Startups

STV launches NICE, a new financing tool to support startups

STV has announced the launch of a new financing tool called “Non-dilutive Investment in Callable Equity” (NICE), aimed at funding startups in the Middle East and North Africa region as an alternative to traditional debt financing.

STV confirmed that it experimented with this structure with Tabby, a company valued at one billion US dollars, with the company’s founder describing this tool as a cost-effective alternative to equity financing.

According to STV, the NICE tool and its structure are based on redeemable equity stock instruments, allowing founders the option to purchase shares in installments during the financing period.

This provides significant flexibility and does not result in the complete loss of the company in case of a crisis, which is naturally Sharia-compliant.

The company explained that the redemption amount of the shares varies based on the investing company’s revenue performance, meaning that financing returns are tied to future cash flows.

The return for the financier is inversely related to the company’s revenue growth, meaning lower returns if growth is less than expected.

In cases of exceptional company growth, the total redemption payments are capped at a pre-agreed upper limit, preserving the founders’ equity value.

As it is linked to ownership rights, it does not include covenants and warranties, significantly reducing the burden on startups. Similar to equity investment, entrepreneurs have the right to invest capital in the manner they deem appropriate according to STV.

Three companies in the Arab region have previously benefited from NICE financing, with a total investment of $26 million, including STV’s funding of Tabby, and growth capital financing for Golden Sent for e-commerce, and YouGotAGift for digital gifting solutions.

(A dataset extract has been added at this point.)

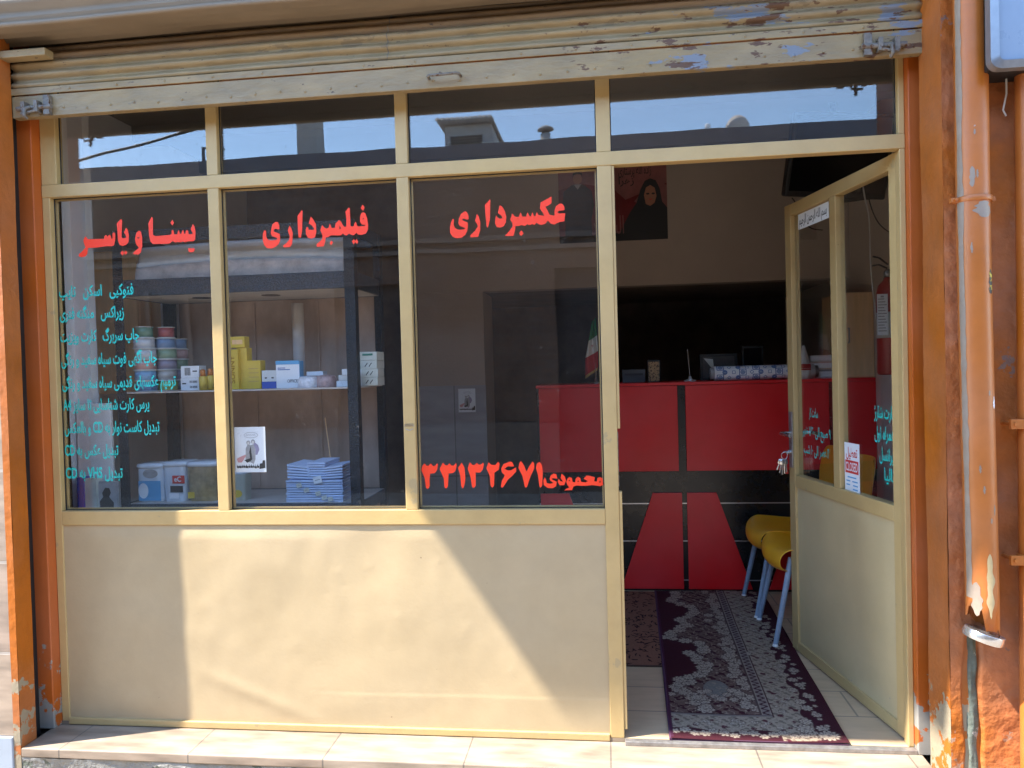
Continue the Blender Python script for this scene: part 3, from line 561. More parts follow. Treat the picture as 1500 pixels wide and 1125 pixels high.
for x0, x1 in ((.49, .842), (.068, .44)):
    m = MB(); m.box(x0, x1, -.024, -.020, .80, 1.948); DP.append(m.build('glass_pane', M['doorglass'], DOOR, local=True))
def dplace(X, Z): return Vector((-X, -.0192, Z))
for s_, a, b_, z in [('ساعت کار', .655, .735, 1.065), ('۹ صبح الی ۱/۳۰ ظهر', .545, .80, .985), ('۴ عصر الی ۱۰ شب', .56, .79, .905)]:
    text(s_, .055, M['teal'], DP[0], -b_, -a, z, place=dplace, bold=.02)
for s_, a, b_, z in [('کارت شارژ', .085, .215, 1.095), ('همراه اول', .088, .215, 1.02), ('ایرانسل', .088, .185, .945), ('تالیا', .088, .155, .875)]:
    text(s_, .062, M['teal'], DP[1], -b_, -a, z, place=dplace, bold=.02)
# lock, lever, latch
m = MB(); m.box(.852, .886, .0005, .006, .83, 1.08); m.build('lock_plate', M['steel'], DOOR, local=True, bevel=.002)
m = MB(); m.tube([(.868, .005, .985), (.868, .045, .985), (.86, .052, .985), (.77, .052, .982)], .008, 10); hd = m.build('handle', M['chrome'], DOOR, local=True); hd['label'] = 'bright lever handle on the outside'
m = MB(); m.tube([(.868, -.041, .985), (.868, -.085, .985), (.86, -.092, .985), (.77, -.092, .982)], .008, 10); m.build('handle', M['chrome'], DOOR, local=True)['label'] = 'bright lever handle on the inside'
m = MB(); m.box(.9005, .922, -.03, -.012, .975, .995); m.build('latch', M['chrome'], DOOR, local=True, bevel=.002)
m = MB(); m.tube([(.868, .004, .90), (.868, .022, .90)], .010, 14); m.build('lock_cylinder', M['chrome'], DOOR, local=True)
for z in (.25, 1.0, 1.75):
    m = MB(); m.tube([(.002, -.004, z-.05), (.002, -.004, z+.05)], .0075, 10); m.build('hinge', M['frame'], DOOR, local=True)
DM = DOOR.matrix_basis.copy() if False else Matrix.Translation((1.0, .017, 0)) @ Matrix.Rotation(math.atan2(.883, -.172), 4, 'Z')
def dw(x, y, z): return DM @ Vector((x, y, z))
kp = dw(.868, .035, .90)
K = thing('key_bunch', 'bunch of keys hanging from the lock of the open door', 'keys', tuple(kp))
m = MB(); m.tube([kp+Vector((.013*math.cos(a), .002, -.016+.016*math.sin(a))) for a in [2*math.pi*i/20 for i in range(21)]], .0015, 6, cap=False); m.build('ring', M['chrome'], K)
m = MB(); m.tube([kp+Vector((.016, .002, 0)), kp+Vector((-.006, 0, 0))], .004, 8); m.build('key', M['chrome'], K)
for i, (dx, ln, cc) in enumerate([(-.022, .062, 'chrome'), (-.010, .07, 'steel'), (.002, .066, 'chrome'), (.012, .06, 'steel'), (-.03, .05, 'chrome')]):
    p = kp+Vector((dx*.4, .002+.003*i, -.032)); q = kp+Vector((dx, .002+.004*i, -.032-ln))
    m = MB(); d = (q-p).normalized(); m.tube([p, p+d*.006, p+d*.022, p+d*.026], .008, 10, ry=.0018, radii=[.004, .010, .010, .004]); m.tube([p+d*.024, q], .0035, 6, ry=.0014); m.build('key', M[cc], K)
m = MB(); m.tube([kp+Vector((.006, .02, -.035)), kp+Vector((.014, .02, -.10))], .007, 8, ry=.002); m.build('key_tag', M['inkred'], K)
# sheets taped to the door glass
def dsheet(name, label, cat, x0, x1, z0, z1, y=-.0188):
    o = thing(name, label, cat, tuple(dw((x0+x1)/2, y, z0)))
    m = MB()
    m.box(x0, x1, y, y+.0012, z0, z1, M=DM); m.build('sheet', M['white'], o); return o
def dpoly(o, name, x0, x1, z0, z1, mt, y=-.0172):
    m = MB(); m.box(x0, x1, y, y+.0003, z0, z1, M=DM); return m.build(name, M[mt], o)
def dwplace(X, Z, y=-.0164): return dw(-X, y, Z)
def dtext(o, s_, size, mt, a, b_, z, rtl=True, y=-.0170, bold=.02, name='lettering'):
    off = o.location.copy()
    return text(s_, size, M[mt], o, -b_, -a, z, place=lambda X, Z: dw(-X, y, Z)-off, rtl=rtl, bold=bold, name=name)
cs = dsheet('closed_sign', 'white sign with red CLOSED panel taped to the open door', 'sign', .322, .432, .79, .985)
dtext(cs, 'تعطیل', .050, 'inkred', .335, .42, .932)
dpoly(cs, 'red_panel', .328, .426, .868, .918, 'inkred'); dtext(cs, 'CLOSED', .048, 'white', .333, .421, .877, rtl=False, y=-.0164, bold=.01)
m = MB()
for i, (a, b_, z) in enumerate([(.345, .41, .850), (.335, .375, .835), (.39, .42, .835), (.335, .37, .82), (.392, .42, .82), (.335, .372, .805)]): m.box(a, b_, -.0172, -.0169, z, z+.005, M=DM)
m.build('small_print', M['lightblue'], cs)
bs = dsheet('prayer_strip', 'white strip with black calligraphy at the top of the door glass', 'sticker', .525, .80, 1.878, 1.944)
dtext(bs, 'بسم الله الرحمن الرحیم', .052, 'inkblack', .54, .79, 1.898, bold=.012)
# ------------------------------------------------------------------ the roller shutter
SH = thing('roller_shutter', 'ribbed cream roller shutter with chipped paint, rolled up above the shopfront', 'shutter', (-.535, -.095, 2.268))
pts = []
z0, pitch = 2.372, .0365
prof = []
for k in range(7):
    for i in range(10):
        t = i/10; zz = z0+(k+t)*pitch
        yy = -.096-.014*math.sin(math.pi*min(1, t/.72))**.8 if t < .72 else -.098+.004*math.sin(math.pi*(t-.72)/.28)
        if zz > z0+2.9*pitch: yy += 1.1*(zz-z0-2.9*pitch)**1.12
        prof.append((yy, zz))
P = []
for (yy, zz) in prof:
    row = []
    for j in range(121):
        x = -2.112+3.148*j/120
        row.append((x, yy+.0035*mnoise.noise((x*2.3, zz*9, 1))+.0018*mnoise.noise((x*9, zz*30, 3)), zz+.003*mnoise.noise((x*1.3, zz*4, 6))))
    P.append(row)
m = MB(); kb = 29; m.grid(P[:kb]); m.grid(P[kb-1:], 1); m.build('curtain', [M['shutter'], M['shuttershade']], SH, solid=.0015)
m = MB(); sx = at(566, 60, -.11).x; m.grid([[(sx+.004*mnoise.noise((zz*30, 1, 1)), yy-.0022, zz), (sx+.0035+.004*mnoise.noise((zz*30, 1, 1)), yy-.0022, zz)] for yy, zz in prof[2:60]]); m.build('seam', M['rustysteel'], SH)
m = MB()
m.box(-2.112, 1.036, -.106, -.100, 2.268, 2.345)
m.box(-2.112, 1.036, -.112, -.1065, 2.348, 2.372); m.box(-2.112, 1.036, -.1, -.075, 2.268, 2.272)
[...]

STV invited startups with revenues exceeding $3 million to collaborate with them, commenting on the launch of the tool, stating: “While this trend is still in its early stages in the region, we are witnessing strong interest in this innovative mechanism from both founders and other investors.

We aim for this trend to be an open initiative for everyone to join, as we look forward to collaborating with founders and investors to work together to increase the share of alternative financing for startups in the region.”